Love trains? Try The Man in Seat 61

The Man in Seat 61Last August Tony and I tried to book train tickets for our trip to Berlin in October 2012, for my old mate Giles’ 50th birthday bash in a circus tent on the banks of the river Spree. I tried at least five different travel websites, all of which made it astonishingly difficult, complicated and baffling.

We were looking forward to zooming through Europe on spotless, super-fast trains, checking out the French and German countryside on the way and enjoying the journey as much as the destination. I’ve worked on the internet since it was born and Tony’s an SEO consultant, but even so we were defeated.

I tried our local travel agent as a last resort but the only tickets she could find cost more than £400 each, even though we were booking three months ahead and should have been able to get cheaper tickets. I’d seen tickets advertised for a lot less but the poor woman couldn’t find them. She wasn’t exactly confident negotiating the usual train travel channels so I didn’t really trust her judgement. It wasn’t her fault, it was the pee-poor online resources she had to work with.

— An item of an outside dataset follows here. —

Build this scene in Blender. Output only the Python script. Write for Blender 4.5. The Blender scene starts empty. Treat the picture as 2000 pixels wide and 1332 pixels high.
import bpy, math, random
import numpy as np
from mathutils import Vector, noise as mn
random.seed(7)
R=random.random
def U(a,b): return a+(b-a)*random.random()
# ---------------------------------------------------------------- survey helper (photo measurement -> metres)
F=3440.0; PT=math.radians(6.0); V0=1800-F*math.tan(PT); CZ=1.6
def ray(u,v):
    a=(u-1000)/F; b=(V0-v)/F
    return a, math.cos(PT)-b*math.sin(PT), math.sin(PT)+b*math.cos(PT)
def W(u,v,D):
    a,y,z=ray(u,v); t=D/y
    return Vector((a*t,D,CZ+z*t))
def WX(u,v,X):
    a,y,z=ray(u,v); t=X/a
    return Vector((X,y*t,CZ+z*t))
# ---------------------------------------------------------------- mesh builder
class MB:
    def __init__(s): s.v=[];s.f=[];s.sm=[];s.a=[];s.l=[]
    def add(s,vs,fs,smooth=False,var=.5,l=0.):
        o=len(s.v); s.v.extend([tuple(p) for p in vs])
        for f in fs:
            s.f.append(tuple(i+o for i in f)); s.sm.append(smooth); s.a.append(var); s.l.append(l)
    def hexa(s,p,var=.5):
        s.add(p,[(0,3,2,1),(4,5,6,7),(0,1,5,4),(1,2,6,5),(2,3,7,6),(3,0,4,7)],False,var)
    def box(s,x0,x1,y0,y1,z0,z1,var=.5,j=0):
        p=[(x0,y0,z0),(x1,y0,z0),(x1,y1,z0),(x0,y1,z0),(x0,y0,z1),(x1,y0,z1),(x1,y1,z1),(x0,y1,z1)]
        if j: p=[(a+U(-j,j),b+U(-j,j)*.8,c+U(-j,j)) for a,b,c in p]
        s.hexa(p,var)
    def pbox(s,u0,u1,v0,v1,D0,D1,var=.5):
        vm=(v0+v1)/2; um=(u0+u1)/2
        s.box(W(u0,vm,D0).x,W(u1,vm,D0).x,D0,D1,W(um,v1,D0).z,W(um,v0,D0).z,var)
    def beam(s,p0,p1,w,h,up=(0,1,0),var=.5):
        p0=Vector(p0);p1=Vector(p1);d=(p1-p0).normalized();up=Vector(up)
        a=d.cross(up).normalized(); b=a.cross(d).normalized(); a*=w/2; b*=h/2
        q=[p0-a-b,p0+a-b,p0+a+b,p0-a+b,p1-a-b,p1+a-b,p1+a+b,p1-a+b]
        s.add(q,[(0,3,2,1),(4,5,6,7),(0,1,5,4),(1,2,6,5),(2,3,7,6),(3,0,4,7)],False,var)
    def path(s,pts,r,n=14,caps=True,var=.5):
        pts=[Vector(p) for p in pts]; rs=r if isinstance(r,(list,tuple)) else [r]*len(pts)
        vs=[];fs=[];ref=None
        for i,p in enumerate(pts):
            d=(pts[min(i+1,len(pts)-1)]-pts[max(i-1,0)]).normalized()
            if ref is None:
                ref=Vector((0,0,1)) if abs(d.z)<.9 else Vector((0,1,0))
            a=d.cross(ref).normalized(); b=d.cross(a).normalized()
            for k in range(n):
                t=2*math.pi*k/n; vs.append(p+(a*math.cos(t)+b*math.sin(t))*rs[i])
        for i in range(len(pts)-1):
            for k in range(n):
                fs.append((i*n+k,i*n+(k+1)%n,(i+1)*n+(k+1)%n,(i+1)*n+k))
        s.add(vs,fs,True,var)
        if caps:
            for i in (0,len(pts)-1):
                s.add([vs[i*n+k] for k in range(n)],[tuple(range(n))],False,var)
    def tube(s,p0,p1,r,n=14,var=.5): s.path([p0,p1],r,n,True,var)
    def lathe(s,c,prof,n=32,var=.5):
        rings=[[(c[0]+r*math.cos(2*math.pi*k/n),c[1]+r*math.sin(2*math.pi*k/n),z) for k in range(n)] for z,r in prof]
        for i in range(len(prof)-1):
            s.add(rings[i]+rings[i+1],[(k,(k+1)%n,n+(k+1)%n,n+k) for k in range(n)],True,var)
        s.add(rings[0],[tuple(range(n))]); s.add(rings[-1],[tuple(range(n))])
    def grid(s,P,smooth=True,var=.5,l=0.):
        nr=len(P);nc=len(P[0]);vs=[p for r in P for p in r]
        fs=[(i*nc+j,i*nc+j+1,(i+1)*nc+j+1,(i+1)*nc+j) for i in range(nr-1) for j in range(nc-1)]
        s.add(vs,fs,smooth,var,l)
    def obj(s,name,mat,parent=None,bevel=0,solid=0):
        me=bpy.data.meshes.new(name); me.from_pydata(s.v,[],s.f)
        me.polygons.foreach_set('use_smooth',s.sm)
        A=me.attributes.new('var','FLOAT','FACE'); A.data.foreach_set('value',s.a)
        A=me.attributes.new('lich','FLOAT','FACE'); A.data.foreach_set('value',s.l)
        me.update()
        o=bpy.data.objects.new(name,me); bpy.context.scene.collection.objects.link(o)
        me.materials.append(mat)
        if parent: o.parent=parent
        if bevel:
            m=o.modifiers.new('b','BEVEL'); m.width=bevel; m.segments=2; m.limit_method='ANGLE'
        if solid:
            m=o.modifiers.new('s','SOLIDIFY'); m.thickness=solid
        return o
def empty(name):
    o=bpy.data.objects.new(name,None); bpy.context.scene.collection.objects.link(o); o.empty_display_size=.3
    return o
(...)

Flying must be the planet’s least enjoyable way to travel and even though it’s stupidly cheap, it’s about as far from ‘green’ as it gets. We were hoping to avoid it. As it was, we gave up our train dreams and booked EasyJet flights instead. Very disappointing.

Then, last week, I discovered The Man In Seat 61, an absolutely brilliant site created by a proper train travel expert and ex-British Rail  employee Mark  Smith, whose site makes it refreshingly easy to book journeys and track down the best prices. Mark set up the site as a labour of love because, in his words, “finding out about train travel has become frustratingly difficult, if not downright impossible.” Which made me feel better – at least it wasn’t just us being thick.

Mark’s site has won a string of prestigious awards including last year’s Favourite Travel Website in the Telegraph Travel Awards 2012. Having had a good look around The Man in Seat 61, I have to agree with the 17,000 people who voted it  best-in-breed. It’s clear, easy to use, written in plain English and best of all, packed with genuinely useful advice and relevant information about booking rail travel on a vast collection of routes.